Supplied data:

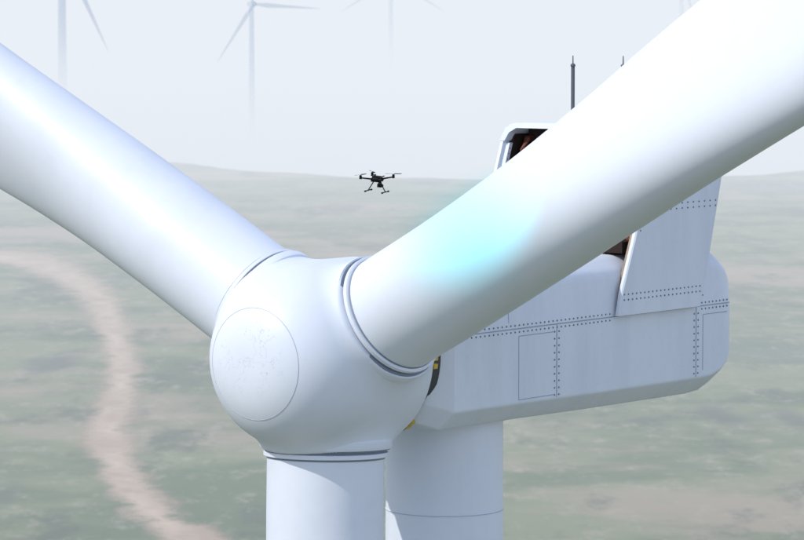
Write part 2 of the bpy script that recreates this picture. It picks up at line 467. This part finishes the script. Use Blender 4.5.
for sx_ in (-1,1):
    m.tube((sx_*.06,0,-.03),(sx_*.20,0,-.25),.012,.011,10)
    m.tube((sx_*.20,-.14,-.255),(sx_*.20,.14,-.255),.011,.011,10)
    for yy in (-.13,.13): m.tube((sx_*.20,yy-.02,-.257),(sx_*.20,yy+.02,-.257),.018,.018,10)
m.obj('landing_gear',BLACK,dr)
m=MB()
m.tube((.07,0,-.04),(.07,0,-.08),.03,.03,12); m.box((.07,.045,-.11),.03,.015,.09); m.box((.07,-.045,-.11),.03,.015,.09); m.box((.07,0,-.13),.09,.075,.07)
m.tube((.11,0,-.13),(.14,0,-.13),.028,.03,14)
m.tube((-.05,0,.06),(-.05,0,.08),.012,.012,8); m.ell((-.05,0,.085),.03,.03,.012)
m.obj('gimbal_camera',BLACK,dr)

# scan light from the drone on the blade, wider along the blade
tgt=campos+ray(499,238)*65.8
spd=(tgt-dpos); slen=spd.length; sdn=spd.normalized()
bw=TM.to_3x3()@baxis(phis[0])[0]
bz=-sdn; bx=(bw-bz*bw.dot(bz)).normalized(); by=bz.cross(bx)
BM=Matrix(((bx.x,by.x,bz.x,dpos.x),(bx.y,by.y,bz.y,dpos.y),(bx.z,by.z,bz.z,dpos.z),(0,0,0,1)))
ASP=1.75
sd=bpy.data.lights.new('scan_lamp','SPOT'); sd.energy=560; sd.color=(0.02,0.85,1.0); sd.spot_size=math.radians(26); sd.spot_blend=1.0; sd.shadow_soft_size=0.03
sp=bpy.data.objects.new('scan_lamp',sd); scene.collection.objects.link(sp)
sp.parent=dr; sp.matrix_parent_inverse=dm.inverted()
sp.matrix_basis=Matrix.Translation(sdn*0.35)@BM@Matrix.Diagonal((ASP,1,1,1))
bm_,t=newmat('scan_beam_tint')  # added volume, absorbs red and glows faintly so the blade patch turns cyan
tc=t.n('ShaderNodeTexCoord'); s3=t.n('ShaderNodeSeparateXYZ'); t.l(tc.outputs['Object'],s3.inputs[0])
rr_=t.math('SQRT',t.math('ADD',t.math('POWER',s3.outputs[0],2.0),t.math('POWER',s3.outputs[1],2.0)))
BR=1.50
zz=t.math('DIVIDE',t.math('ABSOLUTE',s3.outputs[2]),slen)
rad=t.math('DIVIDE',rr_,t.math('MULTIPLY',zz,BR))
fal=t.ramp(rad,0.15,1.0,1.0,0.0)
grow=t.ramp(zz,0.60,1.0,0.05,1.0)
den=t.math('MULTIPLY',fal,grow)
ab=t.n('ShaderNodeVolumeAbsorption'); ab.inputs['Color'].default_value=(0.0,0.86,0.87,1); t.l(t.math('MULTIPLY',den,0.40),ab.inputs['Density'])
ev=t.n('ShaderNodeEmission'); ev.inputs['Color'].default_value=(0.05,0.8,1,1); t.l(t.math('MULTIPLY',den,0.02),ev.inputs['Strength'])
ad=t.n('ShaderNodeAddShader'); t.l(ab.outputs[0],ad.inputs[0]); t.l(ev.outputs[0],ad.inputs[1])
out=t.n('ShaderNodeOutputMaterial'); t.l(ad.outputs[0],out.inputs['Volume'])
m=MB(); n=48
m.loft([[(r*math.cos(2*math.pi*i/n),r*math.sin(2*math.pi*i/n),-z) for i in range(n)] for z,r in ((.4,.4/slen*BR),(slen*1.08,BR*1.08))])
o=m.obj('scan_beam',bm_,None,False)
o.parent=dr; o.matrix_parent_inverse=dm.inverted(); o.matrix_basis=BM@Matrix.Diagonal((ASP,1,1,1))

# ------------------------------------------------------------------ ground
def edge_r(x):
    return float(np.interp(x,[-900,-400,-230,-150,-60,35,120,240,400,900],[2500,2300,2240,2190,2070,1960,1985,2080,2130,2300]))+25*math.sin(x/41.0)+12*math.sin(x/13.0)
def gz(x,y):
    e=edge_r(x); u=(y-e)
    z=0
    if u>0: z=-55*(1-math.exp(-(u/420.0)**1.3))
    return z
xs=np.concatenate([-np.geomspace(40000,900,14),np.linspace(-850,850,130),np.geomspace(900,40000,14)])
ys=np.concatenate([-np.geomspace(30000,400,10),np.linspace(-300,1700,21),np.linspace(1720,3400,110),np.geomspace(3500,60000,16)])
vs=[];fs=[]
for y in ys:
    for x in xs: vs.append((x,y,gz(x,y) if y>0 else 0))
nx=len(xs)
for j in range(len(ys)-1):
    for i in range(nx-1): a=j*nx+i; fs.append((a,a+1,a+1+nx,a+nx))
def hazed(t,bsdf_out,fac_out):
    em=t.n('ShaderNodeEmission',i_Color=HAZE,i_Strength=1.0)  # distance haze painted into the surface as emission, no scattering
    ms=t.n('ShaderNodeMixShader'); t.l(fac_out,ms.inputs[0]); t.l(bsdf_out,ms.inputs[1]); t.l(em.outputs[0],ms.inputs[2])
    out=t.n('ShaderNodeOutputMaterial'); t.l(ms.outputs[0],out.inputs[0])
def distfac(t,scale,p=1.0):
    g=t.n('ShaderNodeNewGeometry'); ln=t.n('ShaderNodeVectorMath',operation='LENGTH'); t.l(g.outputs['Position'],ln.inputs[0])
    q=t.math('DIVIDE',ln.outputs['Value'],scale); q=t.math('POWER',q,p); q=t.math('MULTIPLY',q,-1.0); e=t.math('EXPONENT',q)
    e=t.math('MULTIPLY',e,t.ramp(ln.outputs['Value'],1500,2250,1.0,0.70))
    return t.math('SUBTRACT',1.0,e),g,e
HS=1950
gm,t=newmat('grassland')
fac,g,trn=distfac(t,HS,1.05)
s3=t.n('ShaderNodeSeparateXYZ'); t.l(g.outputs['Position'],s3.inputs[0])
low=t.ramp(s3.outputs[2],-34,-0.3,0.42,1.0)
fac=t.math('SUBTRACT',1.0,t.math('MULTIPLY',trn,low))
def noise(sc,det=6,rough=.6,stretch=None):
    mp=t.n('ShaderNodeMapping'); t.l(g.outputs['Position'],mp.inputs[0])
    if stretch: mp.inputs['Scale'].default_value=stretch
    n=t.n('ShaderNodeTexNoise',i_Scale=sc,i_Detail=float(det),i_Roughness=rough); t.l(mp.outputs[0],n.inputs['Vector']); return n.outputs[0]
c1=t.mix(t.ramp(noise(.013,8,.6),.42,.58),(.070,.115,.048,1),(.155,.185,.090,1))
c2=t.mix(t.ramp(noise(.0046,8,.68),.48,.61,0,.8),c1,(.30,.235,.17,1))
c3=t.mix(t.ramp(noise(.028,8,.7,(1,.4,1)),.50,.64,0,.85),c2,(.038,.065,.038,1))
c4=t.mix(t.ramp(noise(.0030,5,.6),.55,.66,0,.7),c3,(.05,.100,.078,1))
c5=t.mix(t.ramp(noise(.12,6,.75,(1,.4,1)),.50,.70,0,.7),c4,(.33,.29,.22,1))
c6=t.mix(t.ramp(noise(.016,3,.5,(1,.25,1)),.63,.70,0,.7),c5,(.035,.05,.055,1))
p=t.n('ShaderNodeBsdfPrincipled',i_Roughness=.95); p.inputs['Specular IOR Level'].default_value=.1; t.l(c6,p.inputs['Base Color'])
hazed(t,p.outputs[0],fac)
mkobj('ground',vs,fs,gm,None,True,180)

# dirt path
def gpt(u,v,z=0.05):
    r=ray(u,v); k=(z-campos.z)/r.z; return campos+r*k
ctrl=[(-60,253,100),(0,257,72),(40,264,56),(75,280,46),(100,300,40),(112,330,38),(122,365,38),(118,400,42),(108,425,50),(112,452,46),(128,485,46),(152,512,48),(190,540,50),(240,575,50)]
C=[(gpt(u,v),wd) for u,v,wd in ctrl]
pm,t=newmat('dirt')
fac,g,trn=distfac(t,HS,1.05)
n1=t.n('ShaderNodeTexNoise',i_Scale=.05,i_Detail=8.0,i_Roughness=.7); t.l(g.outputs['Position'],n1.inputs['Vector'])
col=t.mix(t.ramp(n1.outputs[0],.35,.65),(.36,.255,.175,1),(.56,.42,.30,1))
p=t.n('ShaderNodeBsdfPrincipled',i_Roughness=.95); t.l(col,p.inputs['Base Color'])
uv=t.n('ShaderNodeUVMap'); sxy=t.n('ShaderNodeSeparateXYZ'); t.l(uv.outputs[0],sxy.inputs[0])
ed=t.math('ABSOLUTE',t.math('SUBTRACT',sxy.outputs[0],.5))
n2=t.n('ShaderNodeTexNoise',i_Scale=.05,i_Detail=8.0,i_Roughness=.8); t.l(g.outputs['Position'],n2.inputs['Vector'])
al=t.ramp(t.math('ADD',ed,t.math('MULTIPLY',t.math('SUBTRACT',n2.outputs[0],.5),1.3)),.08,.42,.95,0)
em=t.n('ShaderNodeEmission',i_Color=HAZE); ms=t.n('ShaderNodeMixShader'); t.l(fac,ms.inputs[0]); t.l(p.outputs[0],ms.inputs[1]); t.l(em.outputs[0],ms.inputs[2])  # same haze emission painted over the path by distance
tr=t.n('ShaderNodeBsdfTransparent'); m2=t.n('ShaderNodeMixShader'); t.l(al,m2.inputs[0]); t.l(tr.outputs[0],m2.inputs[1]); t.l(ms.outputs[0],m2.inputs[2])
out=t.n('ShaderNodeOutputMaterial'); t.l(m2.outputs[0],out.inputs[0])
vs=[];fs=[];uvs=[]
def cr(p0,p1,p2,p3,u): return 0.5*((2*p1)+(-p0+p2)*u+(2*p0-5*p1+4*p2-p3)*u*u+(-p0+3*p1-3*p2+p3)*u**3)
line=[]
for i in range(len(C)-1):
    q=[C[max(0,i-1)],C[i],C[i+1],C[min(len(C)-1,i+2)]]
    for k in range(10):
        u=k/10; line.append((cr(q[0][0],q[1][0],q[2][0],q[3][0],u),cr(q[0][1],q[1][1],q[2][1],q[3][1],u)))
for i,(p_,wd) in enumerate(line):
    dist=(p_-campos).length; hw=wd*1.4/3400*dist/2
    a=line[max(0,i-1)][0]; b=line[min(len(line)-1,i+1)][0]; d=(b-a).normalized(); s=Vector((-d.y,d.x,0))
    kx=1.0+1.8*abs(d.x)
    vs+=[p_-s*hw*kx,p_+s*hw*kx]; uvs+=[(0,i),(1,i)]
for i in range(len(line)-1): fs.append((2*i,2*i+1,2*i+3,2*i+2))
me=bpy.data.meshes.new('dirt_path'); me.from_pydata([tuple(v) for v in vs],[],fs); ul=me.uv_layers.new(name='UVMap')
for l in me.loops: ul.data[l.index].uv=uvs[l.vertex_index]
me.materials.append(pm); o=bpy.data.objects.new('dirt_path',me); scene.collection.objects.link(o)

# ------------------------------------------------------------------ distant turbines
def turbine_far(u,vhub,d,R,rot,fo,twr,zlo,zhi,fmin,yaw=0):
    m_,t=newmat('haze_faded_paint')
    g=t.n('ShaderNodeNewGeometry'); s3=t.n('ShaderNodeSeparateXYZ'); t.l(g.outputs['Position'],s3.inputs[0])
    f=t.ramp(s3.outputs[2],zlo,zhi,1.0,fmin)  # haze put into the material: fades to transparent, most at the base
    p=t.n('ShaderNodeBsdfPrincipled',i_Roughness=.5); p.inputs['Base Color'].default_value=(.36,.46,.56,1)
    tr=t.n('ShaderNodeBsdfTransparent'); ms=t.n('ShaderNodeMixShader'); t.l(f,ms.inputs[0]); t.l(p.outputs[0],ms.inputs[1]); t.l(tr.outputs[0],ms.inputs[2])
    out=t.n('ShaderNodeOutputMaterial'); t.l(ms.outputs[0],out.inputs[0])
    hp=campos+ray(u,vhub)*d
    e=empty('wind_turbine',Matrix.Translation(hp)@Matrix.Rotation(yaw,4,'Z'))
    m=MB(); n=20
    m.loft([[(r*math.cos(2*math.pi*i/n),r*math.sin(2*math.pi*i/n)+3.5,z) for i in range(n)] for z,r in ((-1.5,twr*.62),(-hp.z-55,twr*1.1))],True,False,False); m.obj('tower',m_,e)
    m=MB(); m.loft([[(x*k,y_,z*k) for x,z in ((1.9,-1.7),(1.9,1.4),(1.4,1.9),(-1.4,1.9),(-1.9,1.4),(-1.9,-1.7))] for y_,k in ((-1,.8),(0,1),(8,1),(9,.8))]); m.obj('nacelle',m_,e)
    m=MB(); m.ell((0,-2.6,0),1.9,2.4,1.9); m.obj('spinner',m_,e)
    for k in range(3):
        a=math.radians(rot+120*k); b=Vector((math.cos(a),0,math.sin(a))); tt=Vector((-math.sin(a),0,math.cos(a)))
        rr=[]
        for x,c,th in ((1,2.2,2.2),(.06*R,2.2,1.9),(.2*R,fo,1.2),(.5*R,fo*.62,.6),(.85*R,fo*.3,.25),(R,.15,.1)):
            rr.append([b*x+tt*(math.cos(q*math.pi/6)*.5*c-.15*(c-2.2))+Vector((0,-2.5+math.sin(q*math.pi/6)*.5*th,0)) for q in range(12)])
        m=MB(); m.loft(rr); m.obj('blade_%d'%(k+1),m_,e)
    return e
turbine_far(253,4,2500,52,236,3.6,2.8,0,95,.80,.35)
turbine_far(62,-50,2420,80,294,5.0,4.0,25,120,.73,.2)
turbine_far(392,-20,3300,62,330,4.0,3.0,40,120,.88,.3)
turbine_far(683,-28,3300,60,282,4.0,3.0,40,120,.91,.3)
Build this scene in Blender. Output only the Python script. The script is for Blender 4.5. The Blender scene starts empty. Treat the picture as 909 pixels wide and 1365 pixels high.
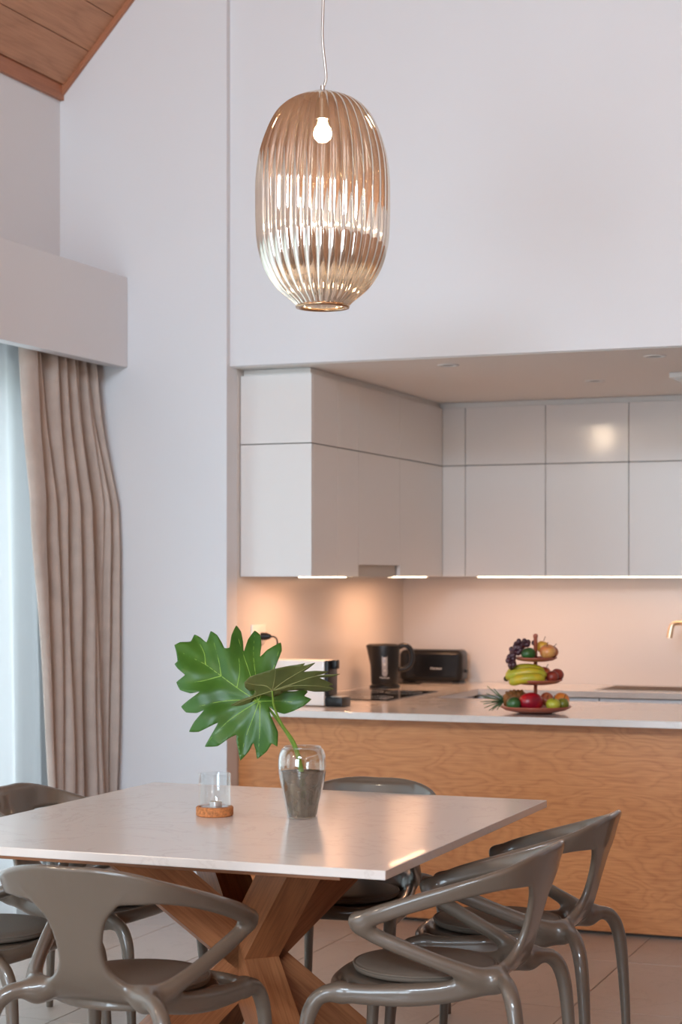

What the task asks: Set down only the lines running from the line with "turbine_far(683,-28,3300,60,282,4.0,3.0,40,120,.91,.3)" to the end of the entries, inclusive; omit every picture.

Expected answer:
turbine_far(683,-28,3300,60,282,4.0,3.0,40,120,.91,.3)
Build this scene in Blender. Output only the Python script. The script is for Blender 4.5. The Blender scene starts empty. Treat the picture as 909 pixels wide and 1365 pixels high.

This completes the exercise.